AVAILABLE DATA:

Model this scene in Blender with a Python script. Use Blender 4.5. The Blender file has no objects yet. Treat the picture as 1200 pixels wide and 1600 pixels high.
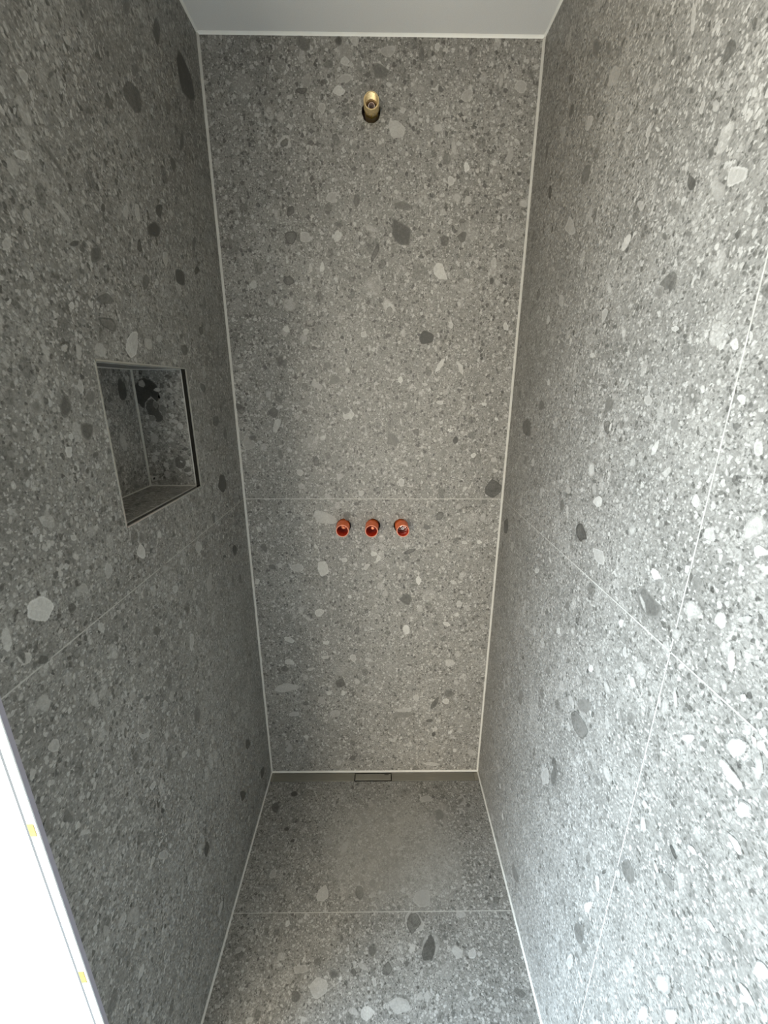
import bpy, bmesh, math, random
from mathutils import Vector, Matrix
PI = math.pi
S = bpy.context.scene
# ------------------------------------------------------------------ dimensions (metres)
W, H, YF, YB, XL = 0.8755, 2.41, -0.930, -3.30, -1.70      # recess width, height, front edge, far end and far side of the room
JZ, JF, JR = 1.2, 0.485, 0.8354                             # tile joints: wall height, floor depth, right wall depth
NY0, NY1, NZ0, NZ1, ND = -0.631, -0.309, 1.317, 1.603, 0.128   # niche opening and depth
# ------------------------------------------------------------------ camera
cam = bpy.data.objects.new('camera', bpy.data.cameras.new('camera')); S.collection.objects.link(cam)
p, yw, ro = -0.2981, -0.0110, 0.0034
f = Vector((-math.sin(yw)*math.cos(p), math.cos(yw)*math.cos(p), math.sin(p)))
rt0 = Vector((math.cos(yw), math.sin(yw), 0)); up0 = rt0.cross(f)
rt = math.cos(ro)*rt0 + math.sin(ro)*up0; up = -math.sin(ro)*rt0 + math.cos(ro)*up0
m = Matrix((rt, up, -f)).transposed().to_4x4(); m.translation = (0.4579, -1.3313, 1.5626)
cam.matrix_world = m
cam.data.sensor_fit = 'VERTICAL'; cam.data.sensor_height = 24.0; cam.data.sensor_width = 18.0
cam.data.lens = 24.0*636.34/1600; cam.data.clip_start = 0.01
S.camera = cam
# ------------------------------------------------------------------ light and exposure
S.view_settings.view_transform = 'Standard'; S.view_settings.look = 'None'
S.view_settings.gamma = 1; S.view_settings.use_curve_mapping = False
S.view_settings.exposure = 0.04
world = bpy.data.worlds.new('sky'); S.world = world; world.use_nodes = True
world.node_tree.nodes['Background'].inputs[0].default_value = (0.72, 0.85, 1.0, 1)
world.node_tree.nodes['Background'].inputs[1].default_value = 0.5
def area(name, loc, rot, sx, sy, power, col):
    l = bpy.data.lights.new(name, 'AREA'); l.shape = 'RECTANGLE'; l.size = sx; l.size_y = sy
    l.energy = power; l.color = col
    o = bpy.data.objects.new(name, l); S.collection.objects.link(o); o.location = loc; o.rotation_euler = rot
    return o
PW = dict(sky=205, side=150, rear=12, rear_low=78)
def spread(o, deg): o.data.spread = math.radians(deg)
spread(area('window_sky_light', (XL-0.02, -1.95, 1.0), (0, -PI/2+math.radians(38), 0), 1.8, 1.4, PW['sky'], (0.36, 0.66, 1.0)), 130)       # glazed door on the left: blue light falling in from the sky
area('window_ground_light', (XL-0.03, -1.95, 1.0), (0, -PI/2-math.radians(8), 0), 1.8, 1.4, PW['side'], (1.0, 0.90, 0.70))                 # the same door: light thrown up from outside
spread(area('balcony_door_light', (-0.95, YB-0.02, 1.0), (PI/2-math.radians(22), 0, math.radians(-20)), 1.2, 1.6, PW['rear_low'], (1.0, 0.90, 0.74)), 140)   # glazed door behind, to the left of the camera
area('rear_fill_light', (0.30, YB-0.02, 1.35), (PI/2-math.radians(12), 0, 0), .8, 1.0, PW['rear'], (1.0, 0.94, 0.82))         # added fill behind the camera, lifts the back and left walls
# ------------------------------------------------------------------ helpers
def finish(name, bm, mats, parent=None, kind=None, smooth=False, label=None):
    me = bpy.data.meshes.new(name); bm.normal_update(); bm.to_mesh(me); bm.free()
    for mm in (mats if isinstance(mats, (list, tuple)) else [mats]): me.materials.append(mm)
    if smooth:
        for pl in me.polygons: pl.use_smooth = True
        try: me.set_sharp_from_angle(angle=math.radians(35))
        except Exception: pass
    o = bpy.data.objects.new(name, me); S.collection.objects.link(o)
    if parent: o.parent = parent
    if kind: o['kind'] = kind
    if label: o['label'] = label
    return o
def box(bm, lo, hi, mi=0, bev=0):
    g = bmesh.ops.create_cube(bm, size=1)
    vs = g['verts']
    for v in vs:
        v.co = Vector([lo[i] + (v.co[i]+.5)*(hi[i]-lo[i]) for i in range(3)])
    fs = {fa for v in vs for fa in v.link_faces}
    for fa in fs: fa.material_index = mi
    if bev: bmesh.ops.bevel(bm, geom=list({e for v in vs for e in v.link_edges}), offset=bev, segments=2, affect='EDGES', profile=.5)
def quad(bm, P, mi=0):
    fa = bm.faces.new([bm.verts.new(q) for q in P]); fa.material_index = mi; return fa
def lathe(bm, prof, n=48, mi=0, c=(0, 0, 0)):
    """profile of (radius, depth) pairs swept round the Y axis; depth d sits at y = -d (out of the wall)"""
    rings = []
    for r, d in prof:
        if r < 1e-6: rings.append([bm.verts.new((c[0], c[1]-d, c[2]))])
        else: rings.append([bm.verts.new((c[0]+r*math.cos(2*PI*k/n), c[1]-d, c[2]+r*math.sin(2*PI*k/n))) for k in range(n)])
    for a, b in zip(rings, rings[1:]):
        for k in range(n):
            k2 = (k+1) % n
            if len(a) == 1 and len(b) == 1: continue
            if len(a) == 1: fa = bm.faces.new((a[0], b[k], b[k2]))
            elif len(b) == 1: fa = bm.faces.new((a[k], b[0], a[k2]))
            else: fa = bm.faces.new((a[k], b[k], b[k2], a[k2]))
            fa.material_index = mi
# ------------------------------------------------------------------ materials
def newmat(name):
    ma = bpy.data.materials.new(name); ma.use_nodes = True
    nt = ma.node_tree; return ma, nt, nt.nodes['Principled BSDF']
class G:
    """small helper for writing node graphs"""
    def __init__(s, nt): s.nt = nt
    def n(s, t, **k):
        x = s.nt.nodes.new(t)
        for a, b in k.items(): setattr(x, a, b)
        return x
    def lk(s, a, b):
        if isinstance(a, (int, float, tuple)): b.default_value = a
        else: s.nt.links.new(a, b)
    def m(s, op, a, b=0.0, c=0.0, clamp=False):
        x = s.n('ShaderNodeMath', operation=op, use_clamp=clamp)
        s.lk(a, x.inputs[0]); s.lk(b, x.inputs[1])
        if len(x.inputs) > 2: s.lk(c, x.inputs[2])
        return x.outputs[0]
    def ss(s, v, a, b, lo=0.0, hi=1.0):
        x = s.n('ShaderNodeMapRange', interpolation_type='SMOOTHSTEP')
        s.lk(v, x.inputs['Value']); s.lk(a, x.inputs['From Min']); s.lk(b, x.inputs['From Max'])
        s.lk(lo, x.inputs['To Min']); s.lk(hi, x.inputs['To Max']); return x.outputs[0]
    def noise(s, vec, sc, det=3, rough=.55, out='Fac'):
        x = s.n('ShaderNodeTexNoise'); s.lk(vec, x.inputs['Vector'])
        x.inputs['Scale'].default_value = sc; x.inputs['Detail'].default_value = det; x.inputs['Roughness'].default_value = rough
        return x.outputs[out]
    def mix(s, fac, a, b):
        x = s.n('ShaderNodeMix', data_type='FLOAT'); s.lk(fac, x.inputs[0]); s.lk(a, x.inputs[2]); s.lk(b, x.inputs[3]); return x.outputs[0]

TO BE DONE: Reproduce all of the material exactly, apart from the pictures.

RESPONSE TO THE EXERCISE:
Model this scene in Blender with a Python script. Use Blender 4.5. The Blender file has no objects yet. Treat the picture as 1200 pixels wide and 1600 pixels high.
import bpy, bmesh, math, random
from mathutils import Vector, Matrix
PI = math.pi
S = bpy.context.scene
# ------------------------------------------------------------------ dimensions (metres)
W, H, YF, YB, XL = 0.8755, 2.41, -0.930, -3.30, -1.70      # recess width, height, front edge, far end and far side of the room
JZ, JF, JR = 1.2, 0.485, 0.8354                             # tile joints: wall height, floor depth, right wall depth
NY0, NY1, NZ0, NZ1, ND = -0.631, -0.309, 1.317, 1.603, 0.128   # niche opening and depth
# ------------------------------------------------------------------ camera
cam = bpy.data.objects.new('camera', bpy.data.cameras.new('camera')); S.collection.objects.link(cam)
p, yw, ro = -0.2981, -0.0110, 0.0034
f = Vector((-math.sin(yw)*math.cos(p), math.cos(yw)*math.cos(p), math.sin(p)))
rt0 = Vector((math.cos(yw), math.sin(yw), 0)); up0 = rt0.cross(f)
rt = math.cos(ro)*rt0 + math.sin(ro)*up0; up = -math.sin(ro)*rt0 + math.cos(ro)*up0
m = Matrix((rt, up, -f)).transposed().to_4x4(); m.translation = (0.4579, -1.3313, 1.5626)
cam.matrix_world = m
cam.data.sensor_fit = 'VERTICAL'; cam.data.sensor_height = 24.0; cam.data.sensor_width = 18.0
cam.data.lens = 24.0*636.34/1600; cam.data.clip_start = 0.01
S.camera = cam
# ------------------------------------------------------------------ light and exposure
S.view_settings.view_transform = 'Standard'; S.view_settings.look = 'None'
S.view_settings.gamma = 1; S.view_settings.use_curve_mapping = False
S.view_settings.exposure = 0.04
world = bpy.data.worlds.new('sky'); S.world = world; world.use_nodes = True
world.node_tree.nodes['Background'].inputs[0].default_value = (0.72, 0.85, 1.0, 1)
world.node_tree.nodes['Background'].inputs[1].default_value = 0.5
def area(name, loc, rot, sx, sy, power, col):
    l = bpy.data.lights.new(name, 'AREA'); l.shape = 'RECTANGLE'; l.size = sx; l.size_y = sy
    l.energy = power; l.color = col
    o = bpy.data.objects.new(name, l); S.collection.objects.link(o); o.location = loc; o.rotation_euler = rot
    return o
PW = dict(sky=205, side=150, rear=12, rear_low=78)
def spread(o, deg): o.data.spread = math.radians(deg)
spread(area('window_sky_light', (XL-0.02, -1.95, 1.0), (0, -PI/2+math.radians(38), 0), 1.8, 1.4, PW['sky'], (0.36, 0.66, 1.0)), 130)       # glazed door on the left: blue light falling in from the sky
area('window_ground_light', (XL-0.03, -1.95, 1.0), (0, -PI/2-math.radians(8), 0), 1.8, 1.4, PW['side'], (1.0, 0.90, 0.70))                 # the same door: light thrown up from outside
spread(area('balcony_door_light', (-0.95, YB-0.02, 1.0), (PI/2-math.radians(22), 0, math.radians(-20)), 1.2, 1.6, PW['rear_low'], (1.0, 0.90, 0.74)), 140)   # glazed door behind, to the left of the camera
area('rear_fill_light', (0.30, YB-0.02, 1.35), (PI/2-math.radians(12), 0, 0), .8, 1.0, PW['rear'], (1.0, 0.94, 0.82))         # added fill behind the camera, lifts the back and left walls
# ------------------------------------------------------------------ helpers
def finish(name, bm, mats, parent=None, kind=None, smooth=False, label=None):
    me = bpy.data.meshes.new(name); bm.normal_update(); bm.to_mesh(me); bm.free()
    for mm in (mats if isinstance(mats, (list, tuple)) else [mats]): me.materials.append(mm)
    if smooth:
        for pl in me.polygons: pl.use_smooth = True
        try: me.set_sharp_from_angle(angle=math.radians(35))
        except Exception: pass
    o = bpy.data.objects.new(name, me); S.collection.objects.link(o)
    if parent: o.parent = parent
    if kind: o['kind'] = kind
    if label: o['label'] = label
    return o
def box(bm, lo, hi, mi=0, bev=0):
    g = bmesh.ops.create_cube(bm, size=1)
    vs = g['verts']
    for v in vs:
        v.co = Vector([lo[i] + (v.co[i]+.5)*(hi[i]-lo[i]) for i in range(3)])
    fs = {fa for v in vs for fa in v.link_faces}
    for fa in fs: fa.material_index = mi
    if bev: bmesh.ops.bevel(bm, geom=list({e for v in vs for e in v.link_edges}), offset=bev, segments=2, affect='EDGES', profile=.5)
def quad(bm, P, mi=0):
    fa = bm.faces.new([bm.verts.new(q) for q in P]); fa.material_index = mi; return fa
def lathe(bm, prof, n=48, mi=0, c=(0, 0, 0)):
    """profile of (radius, depth) pairs swept round the Y axis; depth d sits at y = -d (out of the wall)"""
    rings = []
    for r, d in prof:
        if r < 1e-6: rings.append([bm.verts.new((c[0], c[1]-d, c[2]))])
        else: rings.append([bm.verts.new((c[0]+r*math.cos(2*PI*k/n), c[1]-d, c[2]+r*math.sin(2*PI*k/n))) for k in range(n)])
    for a, b in zip(rings, rings[1:]):
        for k in range(n):
            k2 = (k+1) % n
            if len(a) == 1 and len(b) == 1: continue
            if len(a) == 1: fa = bm.faces.new((a[0], b[k], b[k2]))
            elif len(b) == 1: fa = bm.faces.new((a[k], b[0], a[k2]))
            else: fa = bm.faces.new((a[k], b[k], b[k2], a[k2]))
            fa.material_index = mi
# ------------------------------------------------------------------ materials
def newmat(name):
    ma = bpy.data.materials.new(name); ma.use_nodes = True
    nt = ma.node_tree; return ma, nt, nt.nodes['Principled BSDF']
class G:
    """small helper for writing node graphs"""
    def __init__(s, nt): s.nt = nt
    def n(s, t, **k):
        x = s.nt.nodes.new(t)
        for a, b in k.items(): setattr(x, a, b)
        return x
    def lk(s, a, b):
        if isinstance(a, (int, float, tuple)): b.default_value = a
        else: s.nt.links.new(a, b)
    def m(s, op, a, b=0.0, c=0.0, clamp=False):
        x = s.n('ShaderNodeMath', operation=op, use_clamp=clamp)
        s.lk(a, x.inputs[0]); s.lk(b, x.inputs[1])
        if len(x.inputs) > 2: s.lk(c, x.inputs[2])
        return x.outputs[0]
    def ss(s, v, a, b, lo=0.0, hi=1.0):
        x = s.n('ShaderNodeMapRange', interpolation_type='SMOOTHSTEP')
        s.lk(v, x.inputs['Value']); s.lk(a, x.inputs['From Min']); s.lk(b, x.inputs['From Max'])
        s.lk(lo, x.inputs['To Min']); s.lk(hi, x.inputs['To Max']); return x.outputs[0]
    def noise(s, vec, sc, det=3, rough=.55, out='Fac'):
        x = s.n('ShaderNodeTexNoise'); s.lk(vec, x.inputs['Vector'])
        x.inputs['Scale'].default_value = sc; x.inputs['Detail'].default_value = det; x.inputs['Roughness'].default_value = rough
        return x.outputs[out]
    def mix(s, fac, a, b):
        x = s.n('ShaderNodeMix', data_type='FLOAT'); s.lk(fac, x.inputs[0]); s.lk(a, x.inputs[2]); s.lk(b, x.inputs[3]); return x.outputs[0]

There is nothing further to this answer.